Sydney Airport refuses Labor billboard attacking corporate tax dodgers
Sydney Airport is refusing to display a billboard that denounces tax evasion by multinational companies.
The airport, which was last year forced to pay a $69 million settlement to the Australian Tax Office to end an audit of suspect tax deductions, claimed the proposed Labor billboard would contravene its policy on political advertising.
But the Labor Party, which tried to hoist the “pay their fair share” message on General Holmes Drive, was given a different explanation from APN Outdoor, owner of the billboard.
The party was told that Sydney Airport’s objection was not political but that it would cast multinationals in a negative light for business travellers arriving at Kingsford-Smith.
Correspondence obtained by Fairfax Media shows an APN Outdoor employee clearly stated that the issue hinged on a perceived smear on multinationals.
“The issue was less that it was political but that the creative addresses foreign multinationals in a negative light, and because it is placed near the airport it’s not the ideal location for that sort of message,” APN Outdoor said in an email sent to an intermediary that had booked the billboard.
But APN Outdoor chief executive Richard Herring said on Wednesday that the issue was Sydney Airport’s policy on political advertising.
After being shown the email, he said that a “junior employee” had presented their own interpretation but that explanation did “not represent the position of APN Outdoor or Sydney Airport”.
The ALP, which had used the same billboard on General Holmes Drive during the NSW state election campaign, had planned to reuse it as part of a snap campaign to capitalise on public anger at corporate tax evasion launched on Saturday.
Executives of Google, Apple and Microsoft conceded during public hearings of the Senate inquiry into corporate tax dodgers last week that they paid hardly any company tax in Australia despite earning billions of dollars in sales.
A spokeswoman for Sydney Airport insisted that the proposed message conflicted with an airport policy on political advertising.
The airport allows political messages to be displayed during election campaigns but, she said, the “concessionaire must not display any advertisement containing obscene or offensive material or any material with political, religious or racial overtones” outside campaign periods.

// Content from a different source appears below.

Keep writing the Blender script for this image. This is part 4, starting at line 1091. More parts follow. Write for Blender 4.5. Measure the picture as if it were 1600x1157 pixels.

Mr Shorten said: “We need to be talking about this important issue, not censoring debate.
“It is not fair that Australians work hard and pay tax while big multinationals get to play by different rules. It is not fair that Australian businesses are paying more tax in Australia than big multinationals.”
Sydney Airport Corporation has maintained in recent years that it complies with all its tax obligations, but a Fairfax Media investigation found in 2013 that the airport, which took on high levels of debt after being sold to Macquarie Bank in 2002, paid no company tax in the decade between 2003 and 2013.
The company has argued that its “flow-through” structure, similar to a stapled property trust, passes the tax obligation on to investors.
Last year it was revealed that Sydney Airport had paid $69 million to the ATO to end an audit that raised questions over deductions claimed on billions of dollars’ worth of redeemable preference shares used to finance the business.